Внося войну внутрь нашей страны, немцы так же настойчиво и методично проводили другой лозунг — мир на фронте. Братание случалось и раньше, до революции, и имело даже традиционный характер в дни святой Пасхи; но вызывалось оно исключительно беспросветно-нудным стоянием в окопах, любопытством, просто чувством человечности даже в отношении к врагу, — чувством, проявлявшимся со стороны русского солдата не раз и на полях Бородина, и на бастионах Севастополя, и в Балканских горах. Братание случалось редко, преследовалось начальством и не носило опасной тенденции. Теперь же немецкий генеральный штаб поставил это дело широко, организованно и по всему фронту, с участием высших штабов и командного состава, с подробно разработанной инструкцией, в которой предусматривались: разведка наших сил и позиций; демонстрирование внушительного оборудования и силы своих позиций; убеждение в бесцельности войны; натравливание русских солдат против правительства и командного состава, в интересах которого, якобы, исключительно продолжается эта «кровавая бойня». Груды пораженческой литературы, заготовленной в Германии, передавались в наши окопы.

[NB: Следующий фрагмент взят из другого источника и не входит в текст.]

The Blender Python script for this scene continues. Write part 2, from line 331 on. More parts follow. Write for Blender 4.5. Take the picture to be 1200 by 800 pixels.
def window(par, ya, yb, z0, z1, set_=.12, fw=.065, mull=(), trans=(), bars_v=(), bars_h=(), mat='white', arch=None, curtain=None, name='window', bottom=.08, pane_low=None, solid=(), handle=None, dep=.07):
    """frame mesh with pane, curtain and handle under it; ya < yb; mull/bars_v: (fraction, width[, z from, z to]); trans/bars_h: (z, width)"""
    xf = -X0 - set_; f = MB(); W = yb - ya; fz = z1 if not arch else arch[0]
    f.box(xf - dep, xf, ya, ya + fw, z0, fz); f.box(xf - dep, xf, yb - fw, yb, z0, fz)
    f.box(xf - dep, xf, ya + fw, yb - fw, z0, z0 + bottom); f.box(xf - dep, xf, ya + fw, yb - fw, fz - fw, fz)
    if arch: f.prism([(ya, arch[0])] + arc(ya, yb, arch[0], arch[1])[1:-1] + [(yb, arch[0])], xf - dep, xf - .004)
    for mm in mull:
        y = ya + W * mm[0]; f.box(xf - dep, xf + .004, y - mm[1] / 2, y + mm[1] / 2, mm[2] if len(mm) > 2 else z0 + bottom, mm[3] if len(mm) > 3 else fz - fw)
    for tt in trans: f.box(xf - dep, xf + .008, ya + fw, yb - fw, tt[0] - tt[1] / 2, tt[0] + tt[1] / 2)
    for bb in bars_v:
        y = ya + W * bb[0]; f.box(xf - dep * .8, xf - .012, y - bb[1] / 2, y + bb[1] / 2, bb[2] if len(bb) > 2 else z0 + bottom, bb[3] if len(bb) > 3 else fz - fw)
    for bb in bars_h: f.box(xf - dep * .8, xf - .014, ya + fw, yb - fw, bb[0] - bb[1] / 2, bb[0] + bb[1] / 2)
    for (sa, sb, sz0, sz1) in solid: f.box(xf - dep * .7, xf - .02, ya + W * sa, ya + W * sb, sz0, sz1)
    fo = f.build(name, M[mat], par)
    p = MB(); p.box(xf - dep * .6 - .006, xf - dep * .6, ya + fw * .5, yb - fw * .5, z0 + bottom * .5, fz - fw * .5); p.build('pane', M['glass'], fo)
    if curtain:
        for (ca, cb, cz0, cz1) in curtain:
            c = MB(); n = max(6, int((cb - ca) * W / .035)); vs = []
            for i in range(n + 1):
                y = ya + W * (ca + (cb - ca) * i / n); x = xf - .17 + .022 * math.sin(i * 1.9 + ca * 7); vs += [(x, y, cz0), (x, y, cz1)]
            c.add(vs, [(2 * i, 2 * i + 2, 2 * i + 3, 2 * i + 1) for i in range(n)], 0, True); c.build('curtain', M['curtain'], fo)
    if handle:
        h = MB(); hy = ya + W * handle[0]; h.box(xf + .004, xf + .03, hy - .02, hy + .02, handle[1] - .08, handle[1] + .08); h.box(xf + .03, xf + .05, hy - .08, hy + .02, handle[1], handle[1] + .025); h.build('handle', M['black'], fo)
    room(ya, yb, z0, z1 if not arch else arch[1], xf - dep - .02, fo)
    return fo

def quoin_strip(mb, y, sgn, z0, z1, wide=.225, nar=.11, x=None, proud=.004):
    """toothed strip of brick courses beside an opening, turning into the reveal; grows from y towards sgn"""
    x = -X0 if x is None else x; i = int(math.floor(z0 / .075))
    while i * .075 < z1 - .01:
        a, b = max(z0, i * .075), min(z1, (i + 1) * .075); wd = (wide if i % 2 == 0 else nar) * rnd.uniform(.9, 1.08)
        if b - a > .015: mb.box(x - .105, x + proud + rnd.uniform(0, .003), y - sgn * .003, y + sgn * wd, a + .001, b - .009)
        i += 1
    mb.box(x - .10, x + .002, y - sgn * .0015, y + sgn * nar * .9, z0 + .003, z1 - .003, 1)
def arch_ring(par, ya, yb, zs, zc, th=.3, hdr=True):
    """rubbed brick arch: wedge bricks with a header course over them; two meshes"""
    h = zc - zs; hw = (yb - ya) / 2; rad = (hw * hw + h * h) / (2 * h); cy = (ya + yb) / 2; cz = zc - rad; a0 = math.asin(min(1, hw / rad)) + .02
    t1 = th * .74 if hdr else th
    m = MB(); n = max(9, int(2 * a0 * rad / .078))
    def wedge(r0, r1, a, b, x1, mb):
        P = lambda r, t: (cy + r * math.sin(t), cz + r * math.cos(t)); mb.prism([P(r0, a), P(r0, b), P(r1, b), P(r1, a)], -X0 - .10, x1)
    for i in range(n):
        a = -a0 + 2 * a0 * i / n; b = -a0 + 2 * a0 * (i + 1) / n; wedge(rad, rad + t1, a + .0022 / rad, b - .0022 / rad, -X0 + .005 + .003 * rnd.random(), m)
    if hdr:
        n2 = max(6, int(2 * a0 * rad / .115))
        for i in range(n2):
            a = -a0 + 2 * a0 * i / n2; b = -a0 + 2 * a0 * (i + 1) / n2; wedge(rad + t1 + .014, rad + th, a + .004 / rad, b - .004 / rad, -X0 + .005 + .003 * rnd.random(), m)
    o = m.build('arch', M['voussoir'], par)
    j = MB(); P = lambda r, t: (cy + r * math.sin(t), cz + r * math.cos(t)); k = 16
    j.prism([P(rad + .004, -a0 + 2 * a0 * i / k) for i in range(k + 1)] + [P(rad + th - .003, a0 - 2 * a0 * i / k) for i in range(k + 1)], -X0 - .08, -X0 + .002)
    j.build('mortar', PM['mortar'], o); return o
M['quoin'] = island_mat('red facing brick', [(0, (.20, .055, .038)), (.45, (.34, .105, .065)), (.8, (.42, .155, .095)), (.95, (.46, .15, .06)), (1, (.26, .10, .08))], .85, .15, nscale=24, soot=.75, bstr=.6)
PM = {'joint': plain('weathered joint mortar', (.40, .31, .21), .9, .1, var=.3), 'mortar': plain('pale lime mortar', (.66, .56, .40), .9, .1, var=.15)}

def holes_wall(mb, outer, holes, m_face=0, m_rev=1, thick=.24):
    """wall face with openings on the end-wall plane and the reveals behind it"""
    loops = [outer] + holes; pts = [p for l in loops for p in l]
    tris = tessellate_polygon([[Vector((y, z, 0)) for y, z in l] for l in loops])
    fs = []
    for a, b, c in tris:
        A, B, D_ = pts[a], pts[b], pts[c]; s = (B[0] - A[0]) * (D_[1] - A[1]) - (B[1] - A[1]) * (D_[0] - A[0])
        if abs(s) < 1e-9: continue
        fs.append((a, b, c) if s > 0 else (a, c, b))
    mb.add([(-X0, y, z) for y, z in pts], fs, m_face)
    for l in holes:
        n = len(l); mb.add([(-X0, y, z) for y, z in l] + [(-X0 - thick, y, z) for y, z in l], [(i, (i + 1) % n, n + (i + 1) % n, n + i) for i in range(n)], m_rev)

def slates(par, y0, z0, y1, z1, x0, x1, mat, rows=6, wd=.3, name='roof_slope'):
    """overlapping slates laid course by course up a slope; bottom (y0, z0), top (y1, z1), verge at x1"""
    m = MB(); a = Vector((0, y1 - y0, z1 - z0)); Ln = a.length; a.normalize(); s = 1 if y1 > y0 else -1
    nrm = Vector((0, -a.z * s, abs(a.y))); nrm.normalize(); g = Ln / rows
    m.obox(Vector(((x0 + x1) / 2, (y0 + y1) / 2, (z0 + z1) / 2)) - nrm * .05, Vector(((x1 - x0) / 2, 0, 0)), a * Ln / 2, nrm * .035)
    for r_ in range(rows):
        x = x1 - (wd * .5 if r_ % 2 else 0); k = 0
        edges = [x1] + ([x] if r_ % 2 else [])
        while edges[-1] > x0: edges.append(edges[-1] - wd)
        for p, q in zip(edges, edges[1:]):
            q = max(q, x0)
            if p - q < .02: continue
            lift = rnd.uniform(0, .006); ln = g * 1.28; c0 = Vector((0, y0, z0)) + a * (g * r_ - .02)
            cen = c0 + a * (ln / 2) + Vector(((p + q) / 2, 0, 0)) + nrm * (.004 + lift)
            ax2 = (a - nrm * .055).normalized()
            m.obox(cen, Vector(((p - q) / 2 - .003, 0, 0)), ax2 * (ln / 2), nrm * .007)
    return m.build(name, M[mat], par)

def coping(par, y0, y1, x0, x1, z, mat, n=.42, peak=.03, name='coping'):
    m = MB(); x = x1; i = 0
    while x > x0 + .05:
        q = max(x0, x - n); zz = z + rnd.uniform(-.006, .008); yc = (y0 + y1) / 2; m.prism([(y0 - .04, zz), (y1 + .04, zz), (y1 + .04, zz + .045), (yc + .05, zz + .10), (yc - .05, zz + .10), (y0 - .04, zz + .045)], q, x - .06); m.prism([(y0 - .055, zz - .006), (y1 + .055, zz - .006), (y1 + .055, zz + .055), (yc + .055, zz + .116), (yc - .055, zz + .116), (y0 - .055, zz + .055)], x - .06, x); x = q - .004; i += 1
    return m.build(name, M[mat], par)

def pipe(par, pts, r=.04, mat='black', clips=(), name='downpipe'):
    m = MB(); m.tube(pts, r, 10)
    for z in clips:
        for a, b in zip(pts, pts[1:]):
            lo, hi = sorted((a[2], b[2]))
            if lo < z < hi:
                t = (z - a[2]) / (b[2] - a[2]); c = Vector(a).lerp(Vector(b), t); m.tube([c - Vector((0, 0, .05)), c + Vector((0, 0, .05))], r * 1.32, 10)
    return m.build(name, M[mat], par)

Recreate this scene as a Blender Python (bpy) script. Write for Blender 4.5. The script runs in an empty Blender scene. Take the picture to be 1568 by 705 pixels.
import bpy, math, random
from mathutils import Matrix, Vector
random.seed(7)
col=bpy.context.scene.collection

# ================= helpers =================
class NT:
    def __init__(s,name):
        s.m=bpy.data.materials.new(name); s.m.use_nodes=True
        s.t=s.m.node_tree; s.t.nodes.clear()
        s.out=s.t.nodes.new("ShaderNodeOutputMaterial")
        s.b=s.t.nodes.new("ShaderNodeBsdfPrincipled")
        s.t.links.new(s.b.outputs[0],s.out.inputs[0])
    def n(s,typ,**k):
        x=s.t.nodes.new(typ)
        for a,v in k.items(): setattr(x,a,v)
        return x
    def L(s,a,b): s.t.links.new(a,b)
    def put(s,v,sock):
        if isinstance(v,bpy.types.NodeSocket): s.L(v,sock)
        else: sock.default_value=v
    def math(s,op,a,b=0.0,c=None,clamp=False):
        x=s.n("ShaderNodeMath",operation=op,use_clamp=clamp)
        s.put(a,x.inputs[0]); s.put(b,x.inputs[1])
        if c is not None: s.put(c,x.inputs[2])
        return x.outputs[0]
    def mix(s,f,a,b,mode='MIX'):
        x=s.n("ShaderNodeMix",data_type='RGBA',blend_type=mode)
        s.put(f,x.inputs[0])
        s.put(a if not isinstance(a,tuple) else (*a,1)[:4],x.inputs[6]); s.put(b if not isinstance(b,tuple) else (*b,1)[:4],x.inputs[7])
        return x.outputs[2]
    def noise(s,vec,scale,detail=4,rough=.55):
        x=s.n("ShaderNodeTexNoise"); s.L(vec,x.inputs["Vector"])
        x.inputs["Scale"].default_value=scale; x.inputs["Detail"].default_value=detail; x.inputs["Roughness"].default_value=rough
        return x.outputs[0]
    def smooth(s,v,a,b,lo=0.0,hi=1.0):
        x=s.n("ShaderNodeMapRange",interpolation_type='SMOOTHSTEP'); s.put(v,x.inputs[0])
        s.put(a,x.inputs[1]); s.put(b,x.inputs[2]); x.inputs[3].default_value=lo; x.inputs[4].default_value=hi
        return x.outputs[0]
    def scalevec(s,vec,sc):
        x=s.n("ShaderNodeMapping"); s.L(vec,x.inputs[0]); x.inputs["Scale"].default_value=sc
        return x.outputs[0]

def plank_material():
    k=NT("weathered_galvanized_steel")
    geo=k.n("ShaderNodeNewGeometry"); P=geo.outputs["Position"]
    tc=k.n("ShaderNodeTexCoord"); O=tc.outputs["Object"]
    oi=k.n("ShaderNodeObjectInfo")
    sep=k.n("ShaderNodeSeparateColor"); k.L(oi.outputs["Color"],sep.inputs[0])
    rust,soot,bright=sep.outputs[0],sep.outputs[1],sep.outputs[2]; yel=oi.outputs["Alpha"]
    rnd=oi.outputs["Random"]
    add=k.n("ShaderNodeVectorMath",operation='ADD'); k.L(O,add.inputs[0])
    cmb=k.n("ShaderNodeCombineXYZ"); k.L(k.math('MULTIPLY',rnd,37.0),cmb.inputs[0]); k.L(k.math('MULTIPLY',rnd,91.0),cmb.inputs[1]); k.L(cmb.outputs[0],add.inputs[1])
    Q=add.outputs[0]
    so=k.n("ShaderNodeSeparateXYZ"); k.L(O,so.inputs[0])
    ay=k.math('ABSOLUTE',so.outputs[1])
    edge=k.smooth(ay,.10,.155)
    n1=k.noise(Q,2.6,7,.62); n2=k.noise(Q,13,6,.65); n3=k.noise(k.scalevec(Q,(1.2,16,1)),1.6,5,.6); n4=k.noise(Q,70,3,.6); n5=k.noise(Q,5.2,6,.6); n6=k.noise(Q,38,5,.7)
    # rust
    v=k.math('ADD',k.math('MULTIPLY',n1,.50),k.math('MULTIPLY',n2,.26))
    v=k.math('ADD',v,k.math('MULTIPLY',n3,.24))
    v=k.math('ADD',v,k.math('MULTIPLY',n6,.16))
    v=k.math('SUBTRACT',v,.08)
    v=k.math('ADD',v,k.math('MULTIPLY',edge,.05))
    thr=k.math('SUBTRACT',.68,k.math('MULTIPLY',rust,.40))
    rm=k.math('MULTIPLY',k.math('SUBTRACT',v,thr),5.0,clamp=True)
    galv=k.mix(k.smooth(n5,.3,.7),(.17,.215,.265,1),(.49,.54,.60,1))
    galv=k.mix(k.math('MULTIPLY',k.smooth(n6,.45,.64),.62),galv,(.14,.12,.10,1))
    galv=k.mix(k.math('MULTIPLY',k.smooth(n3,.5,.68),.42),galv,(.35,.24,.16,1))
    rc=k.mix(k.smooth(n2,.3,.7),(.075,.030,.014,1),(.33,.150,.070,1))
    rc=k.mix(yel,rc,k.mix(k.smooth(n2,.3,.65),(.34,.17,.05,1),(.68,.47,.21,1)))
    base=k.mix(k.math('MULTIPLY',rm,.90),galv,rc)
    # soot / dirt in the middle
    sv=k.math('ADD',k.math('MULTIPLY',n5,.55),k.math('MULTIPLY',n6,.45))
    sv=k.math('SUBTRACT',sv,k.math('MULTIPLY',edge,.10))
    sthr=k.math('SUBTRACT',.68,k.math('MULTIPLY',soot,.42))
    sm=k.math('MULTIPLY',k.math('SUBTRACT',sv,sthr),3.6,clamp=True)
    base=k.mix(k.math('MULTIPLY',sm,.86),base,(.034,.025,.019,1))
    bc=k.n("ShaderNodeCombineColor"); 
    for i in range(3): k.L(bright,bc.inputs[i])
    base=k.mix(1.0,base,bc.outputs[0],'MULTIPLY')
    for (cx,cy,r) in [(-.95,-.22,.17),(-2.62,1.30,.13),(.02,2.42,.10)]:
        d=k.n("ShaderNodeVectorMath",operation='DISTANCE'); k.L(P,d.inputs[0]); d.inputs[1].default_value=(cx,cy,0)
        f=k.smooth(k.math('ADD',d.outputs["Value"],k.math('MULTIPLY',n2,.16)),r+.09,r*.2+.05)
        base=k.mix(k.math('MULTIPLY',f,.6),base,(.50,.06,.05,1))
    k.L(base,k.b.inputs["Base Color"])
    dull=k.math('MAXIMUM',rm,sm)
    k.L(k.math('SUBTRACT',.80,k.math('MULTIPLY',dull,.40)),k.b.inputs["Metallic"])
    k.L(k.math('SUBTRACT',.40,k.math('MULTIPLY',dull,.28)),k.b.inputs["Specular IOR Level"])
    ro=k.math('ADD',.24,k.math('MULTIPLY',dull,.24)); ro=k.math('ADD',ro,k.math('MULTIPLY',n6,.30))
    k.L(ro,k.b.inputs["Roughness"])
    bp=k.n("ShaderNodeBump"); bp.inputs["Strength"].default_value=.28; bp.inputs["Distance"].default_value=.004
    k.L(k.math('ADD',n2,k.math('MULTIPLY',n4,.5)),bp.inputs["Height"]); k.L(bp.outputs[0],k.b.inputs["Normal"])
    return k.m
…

А в то же время, по фронту совершенно свободно разъезжали партизаны из Совета и Комитета, с аналогичной проповедью, с организацией «показного братанья» и с целым ворохом «Правд», «Окопных правд», «Социал-демократов» и прочих творений отечественного социалистического разума и совести, — органов, оставлявших далеко позади, по силе и аргументации, иезуитскую элоквенцию их немецких собратов. А в то же время общее собрание наивных «делегатов фронта» в Петрограде выносило постановление: допустить братание с целью… революционной пропаганды в неприятельских армиях!..
Правда, и правительство, и военный министр, и резолюции
Нельзя читать без глубокого волнения о переживаниях Корнилова, столкнувшегося впервые после революции, в начале мая, в качестве командующего 8 армией, с этим фатальным явлением фронтовой жизни. Они записаны капитаном (тогда) генерального штаба Нежинцевым, впоследствии доблестным командиром Корниловского полка, в 1918 году павшем в бою с большевиками, при штурме Екатеринодара.
«Когда мы втянулись в огневую зону позиции, — писал Нежинцев, — генерал (Корнилов) был очень мрачен. Слова «позор, измена» оценили гробовое молчание позиции. Затем он заметил:
— Вы чувствуете весь ужас и кошмар этой тишины? Вы понимаете, что за нами следят глаза артиллерийских наблюдателей противника, и нас не обстреливают. Да, над нами, как над бессильными, издевается противник… Неужели русский солдат способен известить противника о моем приезде на позицию…»
«Я молчал, но святые слезы на глазах героя глубоко тронули меня. И в эту минуту… я мысленно поклялся генералу, что умру за него, умру за нашу общую Родину. Генерал Корнилов как бы почувствовал это. И, резко повернувшись ко мне, пожал мою руку и отвернулся, как будто устыдившись своей минутной слабости».